Cite as: http://hdl.handle.net/11858/00-001M-0000-0013-C3C9-B
Abstract
Faces are a powerful and versatile communication channel. Yet, little is known about which changes are important for expression recognition (for a review, see Schwaninger et al, 2006 Progress in Brain Research). Here, we investigate at what spatial and temporal scales expressions are recognized using five different expressions and three animation styles. In point-light faces, the motion and configuration of facial features can be inferred, but the higher-frequency spatial deformations cannot. In wireframe faces, additional information about spatial configuration and deformation is available.
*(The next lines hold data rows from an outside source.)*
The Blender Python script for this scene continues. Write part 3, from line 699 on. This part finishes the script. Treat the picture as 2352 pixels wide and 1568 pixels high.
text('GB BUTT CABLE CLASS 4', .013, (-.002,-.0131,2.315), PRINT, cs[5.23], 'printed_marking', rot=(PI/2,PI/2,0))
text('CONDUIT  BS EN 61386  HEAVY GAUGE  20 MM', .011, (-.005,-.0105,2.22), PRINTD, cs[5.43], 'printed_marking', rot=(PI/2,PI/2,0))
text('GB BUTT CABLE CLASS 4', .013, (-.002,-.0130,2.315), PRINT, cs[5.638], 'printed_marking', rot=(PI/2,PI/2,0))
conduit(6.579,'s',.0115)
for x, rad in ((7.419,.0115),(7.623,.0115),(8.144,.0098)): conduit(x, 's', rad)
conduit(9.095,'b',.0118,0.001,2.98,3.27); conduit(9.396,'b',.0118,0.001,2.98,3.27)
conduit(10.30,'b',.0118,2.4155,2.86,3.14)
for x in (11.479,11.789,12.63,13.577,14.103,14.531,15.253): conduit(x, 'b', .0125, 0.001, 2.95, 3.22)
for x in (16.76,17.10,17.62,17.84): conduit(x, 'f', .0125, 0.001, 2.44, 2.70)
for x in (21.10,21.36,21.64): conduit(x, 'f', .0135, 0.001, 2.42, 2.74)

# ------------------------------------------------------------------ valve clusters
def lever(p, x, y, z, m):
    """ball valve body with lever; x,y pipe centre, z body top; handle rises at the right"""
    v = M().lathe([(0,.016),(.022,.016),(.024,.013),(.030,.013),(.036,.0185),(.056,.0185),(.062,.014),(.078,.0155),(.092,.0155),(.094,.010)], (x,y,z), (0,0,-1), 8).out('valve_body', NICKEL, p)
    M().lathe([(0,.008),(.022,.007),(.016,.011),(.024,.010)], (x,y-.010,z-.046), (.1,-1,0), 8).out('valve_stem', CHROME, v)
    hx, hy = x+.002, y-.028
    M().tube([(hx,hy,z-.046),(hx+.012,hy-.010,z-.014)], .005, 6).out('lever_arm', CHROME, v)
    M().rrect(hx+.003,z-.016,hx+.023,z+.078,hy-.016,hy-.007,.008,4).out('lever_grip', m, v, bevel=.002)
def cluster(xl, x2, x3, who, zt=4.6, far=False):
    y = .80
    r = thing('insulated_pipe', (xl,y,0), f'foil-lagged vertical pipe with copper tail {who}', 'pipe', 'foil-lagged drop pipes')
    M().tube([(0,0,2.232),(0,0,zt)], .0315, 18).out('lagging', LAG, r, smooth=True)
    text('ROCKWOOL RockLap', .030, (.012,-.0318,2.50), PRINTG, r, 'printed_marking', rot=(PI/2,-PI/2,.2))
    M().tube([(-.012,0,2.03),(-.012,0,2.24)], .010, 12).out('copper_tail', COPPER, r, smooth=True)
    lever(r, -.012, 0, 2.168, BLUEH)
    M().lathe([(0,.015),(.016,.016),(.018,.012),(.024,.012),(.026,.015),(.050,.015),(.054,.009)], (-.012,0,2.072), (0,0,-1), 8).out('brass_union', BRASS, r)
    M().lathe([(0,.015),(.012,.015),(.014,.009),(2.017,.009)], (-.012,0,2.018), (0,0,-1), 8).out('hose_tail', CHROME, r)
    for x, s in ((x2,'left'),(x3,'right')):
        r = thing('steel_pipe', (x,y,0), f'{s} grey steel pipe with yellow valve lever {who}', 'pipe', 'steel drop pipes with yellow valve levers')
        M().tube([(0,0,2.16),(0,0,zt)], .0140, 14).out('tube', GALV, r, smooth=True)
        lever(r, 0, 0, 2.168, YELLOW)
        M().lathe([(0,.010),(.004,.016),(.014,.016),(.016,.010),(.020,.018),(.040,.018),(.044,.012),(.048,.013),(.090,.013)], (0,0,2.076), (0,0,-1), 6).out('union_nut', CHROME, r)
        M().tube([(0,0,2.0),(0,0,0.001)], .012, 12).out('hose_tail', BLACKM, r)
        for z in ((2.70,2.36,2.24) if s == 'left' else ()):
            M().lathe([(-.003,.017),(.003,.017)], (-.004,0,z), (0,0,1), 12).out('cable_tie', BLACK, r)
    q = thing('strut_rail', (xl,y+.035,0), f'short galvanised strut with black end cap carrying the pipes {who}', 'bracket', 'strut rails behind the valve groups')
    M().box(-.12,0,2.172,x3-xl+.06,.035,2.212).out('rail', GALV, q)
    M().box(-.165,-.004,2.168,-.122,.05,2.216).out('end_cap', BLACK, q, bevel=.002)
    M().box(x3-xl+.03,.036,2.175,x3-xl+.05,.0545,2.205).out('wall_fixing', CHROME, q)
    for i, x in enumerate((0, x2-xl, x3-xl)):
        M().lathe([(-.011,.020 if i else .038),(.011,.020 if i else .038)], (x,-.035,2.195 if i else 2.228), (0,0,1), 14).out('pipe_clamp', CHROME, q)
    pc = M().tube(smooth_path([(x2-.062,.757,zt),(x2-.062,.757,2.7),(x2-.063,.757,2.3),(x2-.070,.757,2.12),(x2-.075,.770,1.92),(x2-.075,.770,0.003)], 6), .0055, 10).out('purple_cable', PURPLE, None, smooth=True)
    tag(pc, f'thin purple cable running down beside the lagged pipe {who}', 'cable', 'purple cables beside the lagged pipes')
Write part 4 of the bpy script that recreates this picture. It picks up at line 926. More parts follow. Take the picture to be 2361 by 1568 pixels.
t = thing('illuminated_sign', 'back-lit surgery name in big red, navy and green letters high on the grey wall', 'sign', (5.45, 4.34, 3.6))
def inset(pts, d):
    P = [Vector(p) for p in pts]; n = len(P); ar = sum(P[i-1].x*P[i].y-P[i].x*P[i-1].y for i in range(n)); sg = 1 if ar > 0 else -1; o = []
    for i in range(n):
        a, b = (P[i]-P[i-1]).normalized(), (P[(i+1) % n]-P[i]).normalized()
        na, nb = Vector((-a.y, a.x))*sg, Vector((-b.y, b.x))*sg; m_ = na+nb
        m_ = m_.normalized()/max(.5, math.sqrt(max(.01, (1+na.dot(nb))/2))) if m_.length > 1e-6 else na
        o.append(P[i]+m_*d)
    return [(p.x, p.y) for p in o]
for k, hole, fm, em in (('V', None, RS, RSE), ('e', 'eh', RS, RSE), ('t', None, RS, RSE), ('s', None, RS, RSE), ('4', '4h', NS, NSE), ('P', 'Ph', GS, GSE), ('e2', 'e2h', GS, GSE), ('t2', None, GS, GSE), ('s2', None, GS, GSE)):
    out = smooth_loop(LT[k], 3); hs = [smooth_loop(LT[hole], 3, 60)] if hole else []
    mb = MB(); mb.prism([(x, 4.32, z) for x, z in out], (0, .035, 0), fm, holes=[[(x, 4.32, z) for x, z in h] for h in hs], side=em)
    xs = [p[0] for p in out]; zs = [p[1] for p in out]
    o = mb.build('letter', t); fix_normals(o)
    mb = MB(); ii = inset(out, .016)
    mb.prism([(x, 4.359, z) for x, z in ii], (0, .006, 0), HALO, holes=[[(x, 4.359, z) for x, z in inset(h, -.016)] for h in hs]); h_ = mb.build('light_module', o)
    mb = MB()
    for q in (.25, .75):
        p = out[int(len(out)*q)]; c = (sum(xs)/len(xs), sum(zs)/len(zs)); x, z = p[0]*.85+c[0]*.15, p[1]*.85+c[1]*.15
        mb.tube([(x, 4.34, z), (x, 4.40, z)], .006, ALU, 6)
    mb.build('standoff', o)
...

Finally, full-surface faces have the highest degree of static information. In our experiment, we also systematically varied the number of vertices and the presence of motion. Recognition accuracy (6AFC with 'acute;none-of-the-above' option) and perceived intensity (7-point scale) were measured. Overall, in contrast to static expressions, dynamic expressions performed better (72 versus 49, 4.50 versus 3.94) and were largely impervious to geometry reduction. Interestingly, in both conditions, wireframe faces suffered the least from geometry reduction. On the one hand, this suggests that more information than motion of single vertices is necessary for recognition. On the other hand, it shows that the geometry reduction affects the full-surface face more than the abstracted versions.